It would be the jurisdiction that has legal power over the corporation that is hosting the content. So if that corporation is a US corporation, then yes, it would be US jurisdiction.

If claims of copyright infringement are going to be allowed at all (and if they're not, this whole discussion is pointless), then they have to be made under some jurisdiction. I believe what I said above is how such claims would be handled if the DMCA did not exist.

> how would the penalties for copyright infringement after such an affidavit were submitted look like in your system, as compared to the penalties for copyright infringement currently

They would be the same, since copyright infringement as an offense remains the same.

> compared to the penalties for submitting a false counternotice currently

I don't think DMCA penalties are a useful comparison since they're not the product of a fair and reasonable legal process to begin with.

> Do you realize there would be a significant chilling effect on fair use speech under your proposal?

There would?

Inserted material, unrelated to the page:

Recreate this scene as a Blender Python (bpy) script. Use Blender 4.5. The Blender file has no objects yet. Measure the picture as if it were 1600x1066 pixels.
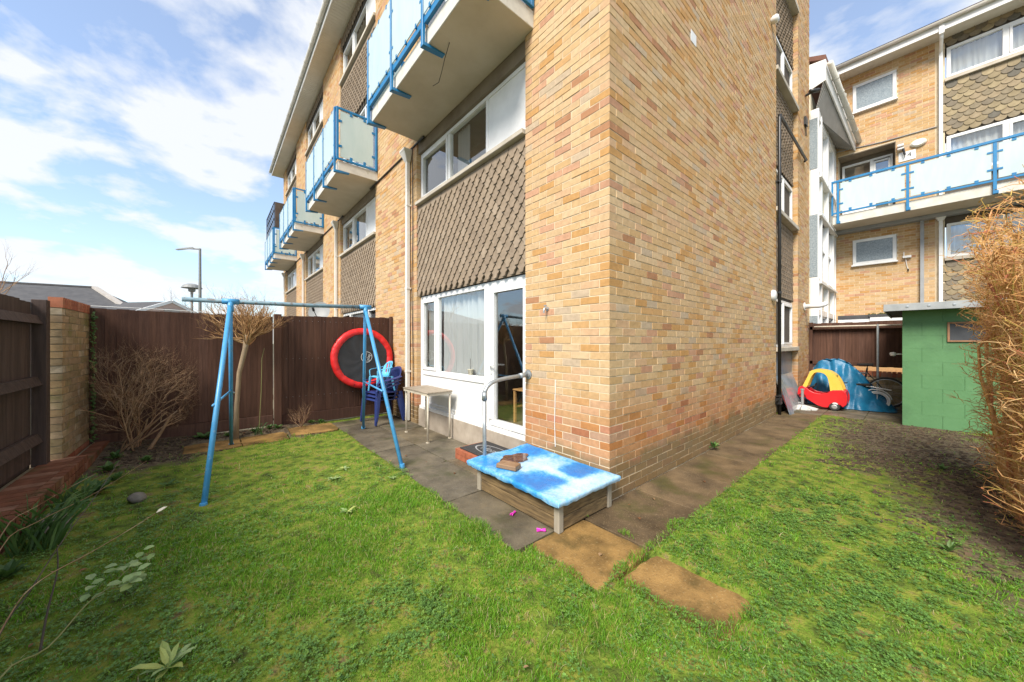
import bpy, bmesh, math, random
import numpy as np
from mathutils import Vector, Matrix
from mathutils import noise as mnoise

random.seed(7)
rs = np.random.RandomState(11)
R = math.radians
PI = math.pi
sc = bpy.context.scene
col = sc.collection

# ------------------------------------------------------------------ camera
cd = bpy.data.cameras.new("camera")
cam = bpy.data.objects.new("camera", cd)
col.objects.link(cam)
CAM = Vector((-2.709, -1.798, 1.44))
cam.location = CAM
cam.rotation_euler = (R(90), 0, -math.atan2(0.652, 0.758))
cd.sensor_width = 36
cd.lens = 541 / 1600 * 36
cd.shift_y = 2 / 1600
cd.clip_start = 0.05
cd.clip_end = 1500
sc.camera = cam

# ------------------------------------------------------------------ world, sun
SUN_EL, SUN_AZ = R(46), math.atan2(-0.94, -0.34)      # azimuth from +Y towards +X
to_sun = Vector((math.sin(SUN_AZ) * math.cos(SUN_EL), math.cos(SUN_AZ) * math.cos(SUN_EL), math.sin(SUN_EL)))
w = bpy.data.worlds.new("World")
sc.world = w
w.use_nodes = True
nt = w.node_tree
nt.nodes.clear()


def N(nt, t, **k):
    n = nt.nodes.new(t)
    for a, b in k.items():
        setattr(n, a, b)
    return n


def L(nt, a, b):
    nt.links.new(a, b)


sky = N(nt, "ShaderNodeTexSky", sky_type='NISHITA', sun_disc=False, sun_elevation=SUN_EL, sun_rotation=SUN_AZ)
sky.air_density = 1.0
sky.dust_density = 0.1
sky.ozone_density = 1.6
tc = N(nt, "ShaderNodeTexCoord")
sep = N(nt, "ShaderNodeSeparateXYZ")
L(nt, tc.outputs['Generated'], sep.inputs[0])


def wmath(op, a, b=None, clamp=False):
    n = N(nt, "ShaderNodeMath", operation=op, use_clamp=clamp)
    for i, x in enumerate((a, b)):
        if x is None:
            continue
        if isinstance(x, (int, float)):
            n.inputs[i].default_value = x
        else:
            L(nt, x, n.inputs[i])
    return n.outputs[0]


zz = wmath('ADD', wmath('MAXIMUM', sep.outputs[2], 0.0), 0.26)
cx = wmath('DIVIDE', sep.outputs[0], zz)
cy = wmath('DIVIDE', sep.outputs[1], zz)
cmb = N(nt, "ShaderNodeCombineXYZ")
L(nt, cx, cmb.inputs[0])
L(nt, cy, cmb.inputs[1])
cmb.inputs[2].default_value = 3.7
n1 = N(nt, "ShaderNodeTexNoise")
n1.inputs['Scale'].default_value = 2.6
n1.inputs['Detail'].default_value = 9
n1.inputs['Roughness'].default_value = 0.56
n1.inputs['Distortion'].default_value = 0.25
L(nt, cmb.outputs[0], n1.inputs['Vector'])
n2 = N(nt, "ShaderNodeTexNoise")
n2.inputs['Scale'].default_value = 9.0
n2.inputs['Detail'].default_value = 6
L(nt, cmb.outputs[0], n2.inputs['Vector'])
mixn = wmath('ADD', wmath('MULTIPLY', n1.outputs[0], 0.8), wmath('MULTIPLY', n2.outputs[0], 0.2))
cr = N(nt, "ShaderNodeValToRGB")
cr.color_ramp.elements[0].position = 0.43
cr.color_ramp.elements[0].color = (0, 0, 0, 1)
cr.color_ramp.elements[1].position = 0.525
cr.color_ramp.elements[1].color = (1, 1, 1, 1)
L(nt, mixn, cr.inputs[0])
# thin veil everywhere, denser to the horizon
veil = wmath('MULTIPLY', wmath('POWER', wmath('SUBTRACT', 1.0, wmath('MAXIMUM', sep.outputs[2], 0.0)), 6.0), 0.35)
cov = wmath('MAXIMUM', wmath('MULTIPLY', cr.outputs[0], 0.88), veil, True)
cov = wmath('ADD', wmath('MULTIPLY', cov, 0.78), 0.22)
mx = N(nt, "ShaderNodeMixRGB")
L(nt, cov, mx.inputs[0])
tint = N(nt, "ShaderNodeMixRGB", blend_type='MULTIPLY')
tint.inputs[0].default_value = 1.0
L(nt, sky.outputs[0], tint.inputs[1])
tint.inputs[2].default_value = (1.18, 1.33, 1.44, 1)
L(nt, tint.outputs[0], mx.inputs[1])
mx.inputs[2].default_value = (5.2, 5.3, 5.45, 1)
bg = N(nt, "ShaderNodeBackground")
bg.inputs[1].default_value = 0.13
L(nt, mx.outputs[0], bg.inputs[0])
wo = N(nt, "ShaderNodeOutputWorld")
L(nt, bg.outputs[0], wo.inputs[0])

sl = bpy.data.lights.new("sun", 'SUN')
sl.energy = 4.4
sl.angle = R(24)
sl.color = (1.0, 0.93, 0.82)
so = bpy.data.objects.new("sun", sl)
so.location = (-20, 20, 20)
so.rotation_euler = (-to_sun).to_track_quat('-Z', 'Y').to_euler()
col.objects.link(so)

sc.view_settings.view_transform = 'Standard'
sc.view_settings.look = 'None'
sc.view_settings.exposure = 0.58
sc.view_settings.gamma = 1
sc.view_settings.use_curve_mapping = False
sc.render.engine = 'CYCLES'
sc.cycles.max_bounces = 8
sc.cycles.transparent_max_bounces = 24

# ------------------------------------------------------------------ materials
MATS = {}


def mat(name, cols, scale=6.0, rough=0.7, bump=0.0, bscale=60.0, metal=0.0, stretch=(1, 1, 1), detail=5,
        seed=0.0, spec=0.5, trans=0.0, roughvar=0.0, rand=None, blotch=None, contrast=(0.3, 0.7), local=False, coat=0.0, base_tint=False):
    """cols: list of colours spread over a noise ramp. rand: list of (pos,colour) picked per piece from the 'seed'
    attribute + object random. blotch: (colour, scale, threshold, strength)."""
    m = bpy.data.materials.new(name)
    m.use_nodes = True
    t = m.node_tree
    b = t.nodes['Principled BSDF']
    pos = N(t, "ShaderNodeNewGeometry").outputs['Position'] if not local else N(t, "ShaderNodeTexCoord").outputs['Object']
    mp = N(t, "ShaderNodeMapping")
    mp.inputs['Scale'].default_value = stretch
    L(t, pos, mp.inputs[0])

    def noise(s, d=detail):
        n = N(t, "ShaderNodeTexNoise")
        n.inputs['Scale'].default_value = s
        n.inputs['Detail'].default_value = d
        n.inputs['Roughness'].default_value = 0.6
        L(t, mp.outputs[0], n.inputs['Vector'])
        return n.outputs[0]

    def ramp(f, stops, interp='LINEAR'):
        r = N(t, "ShaderNodeValToRGB")
        r.color_ramp.interpolation = interp
        e = r.color_ramp.elements
        while len(e) < len(stops):
            e.new(0.5)
        for i, (p, c) in enumerate(stops):
            e[i].position = p
            e[i].color = (*c, 1)
        L(t, f, r.inputs[0])
        return r.outputs[0]

    def mixc(f, a, c, mode='MIX'):
        x = N(t, "ShaderNodeMixRGB", blend_type=mode)
        for i, v in enumerate((f, a, c)):
            if isinstance(v, (int, float)):
                x.inputs[i].default_value = v
            elif isinstance(v, tuple):
                x.inputs[i].default_value = (*v, 1)
            else:
                L(t, v, x.inputs[i])
        return x.outputs[0]

    nn = noise(scale)
    if rand:
        at = N(t, "ShaderNodeAttribute", attribute_name='seed')
        oi = N(t, "ShaderNodeObjectInfo")
        ad = N(t, "ShaderNodeMath", operation='ADD')
        L(t, at.outputs['Fac'], ad.inputs[0])
        L(t, oi.outputs['Random'], ad.inputs[1])
        fr = N(t, "ShaderNodeMath", operation='FRACT')
        L(t, ad.outputs[0], fr.inputs[0])
        c = ramp(fr.outputs[0], rand, 'CONSTANT' if len(rand) > 4 else 'LINEAR')
        if cols:
            c = mixc(0.999, c, ramp(nn, [(contrast[0] + (contrast[1] - contrast[0]) * i / max(1, len(cols) - 1), k) for i, k in enumerate(cols)]), 'MULTIPLY')
    elif len(cols) == 1:
        c = mixc(1.0, cols[0], ramp(nn, [(0.3, (0.88,) * 3), (0.7, (1.08,) * 3)]), 'MULTIPLY')
    else:
        c = ramp(nn, [(contrast[0] + (contrast[1] - contrast[0]) * i / (len(cols) - 1), k) for i, k in enumerate(cols)])
    for bl in (blotch or []):
        bc, bs, th, st = bl
        f = ramp(noise(bs, 6), [(th, (0, 0, 0)), (min(1, th + 0.12), (st,) * 3)])
        c = mixc(f, c, bc)
    if base_tint:
        # the lowest courses are pinker bricks, green with damp at the foot
        sx = N(t, "ShaderNodeSeparateXYZ")
        L(t, pos, sx.inputs[0])
        hh = N(t, "ShaderNodeMath", operation='MULTIPLY_ADD')
        L(t, noise(1.3, 3), hh.inputs[0])
        hh.inputs[1].default_value = -1.1
        L(t, sx.outputs[2], hh.inputs[2])
        c = mixc(ramp(hh.outputs[0], [(0.0, (1, 1, 1)), (.55, (0, 0, 0))]), c, mixc(1.0, c, (.86, .66, .60), 'MULTIPLY'))
        h2 = N(t, "ShaderNodeMath", operation='MULTIPLY_ADD')
        L(t, noise(2.6, 5), h2.inputs[0])
        h2.inputs[1].default_value = -.55
        L(t, sx.outputs[2], h2.inputs[2])
        c = mixc(ramp(h2.outputs[0], [(0.0, (.75,) * 3), (.14, (0, 0, 0))]), c, (.16, .13, .065))
    L(t, c, b.inputs['Base Color'])
    b.inputs['Metallic'].default_value = metal
    b.inputs['Specular IOR Level'].default_value = spec
    if coat:
        b.inputs['Coat Weight'].default_value = coat
    if roughvar:
        rr = N(t, "ShaderNodeMapRange")
        rr.inputs[1].default_value = 0.35
        rr.inputs[2].default_value = 0.65
        rr.inputs[3].default_value = max(0.02, rough - roughvar)
        rr.inputs[4].default_value = min(1, rough + roughvar)
        L(t, noise(scale * 0.7 + 0.3, 4), rr.inputs[0])
        L(t, rr.outputs[0], b.inputs['Roughness'])
    else:
        b.inputs['Roughness'].default_value = rough
    if bump:
        bp = N(t, "ShaderNodeBump")
        bp.inputs['Strength'].default_value = 1.0
        bp.inputs['Distance'].default_value = bump
        L(t, noise(bscale, 4), bp.inputs['Height'])
        L(t, bp.outputs[0], b.inputs['Normal'])
    if trans:
        out = t.nodes['Material Output']
        tl = N(t, "ShaderNodeBsdfTranslucent")
        L(t, c, tl.inputs[0])
        ms = N(t, "ShaderNodeMixShader")
        ms.inputs[0].default_value = trans
        L(t, b.outputs[0], ms.inputs[1])
        L(t, tl.outputs[0], ms.inputs[2])
        L(t, ms.outputs[0], out.inputs[0])
    MATS[name] = m
    return m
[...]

How so?


>You can't just write "sworn" at the end of something you wrote with no one else present and call it an affidavit.

I mean, I've personally submitted a declaration to a court, and all I did was digitally sign a document and email it to my lawyer. No notary required.

Re jurisdiction: the current law doesn't require anyone posting on YouTube to accept US jurisdiction to anyone who wants to sue for infringement - they only require that if someone wants to file a counternotice. I think this is good. Posting a video shouldn't open you up to jurisdiction everywhere, but insisting your content remain accessible in the US in the face of an infringement allegation should.

If your proposed affidavit doesn't increase the penalties for infringement, then the only purpose is to enforce jurisdiction?

Re chilling effect: it depends on how relevant this affirmation is. I still don't think I understand exactly what you mean. But if it's enough to chill some infringement, then it's going to chill some legitimate speech as well, and if it's going to significantly chill infringement then it will significantly chill legitimate speech. That's the lesson of history. Every attempt at making it easier to censor has this effect. You can't avoid this trade-off.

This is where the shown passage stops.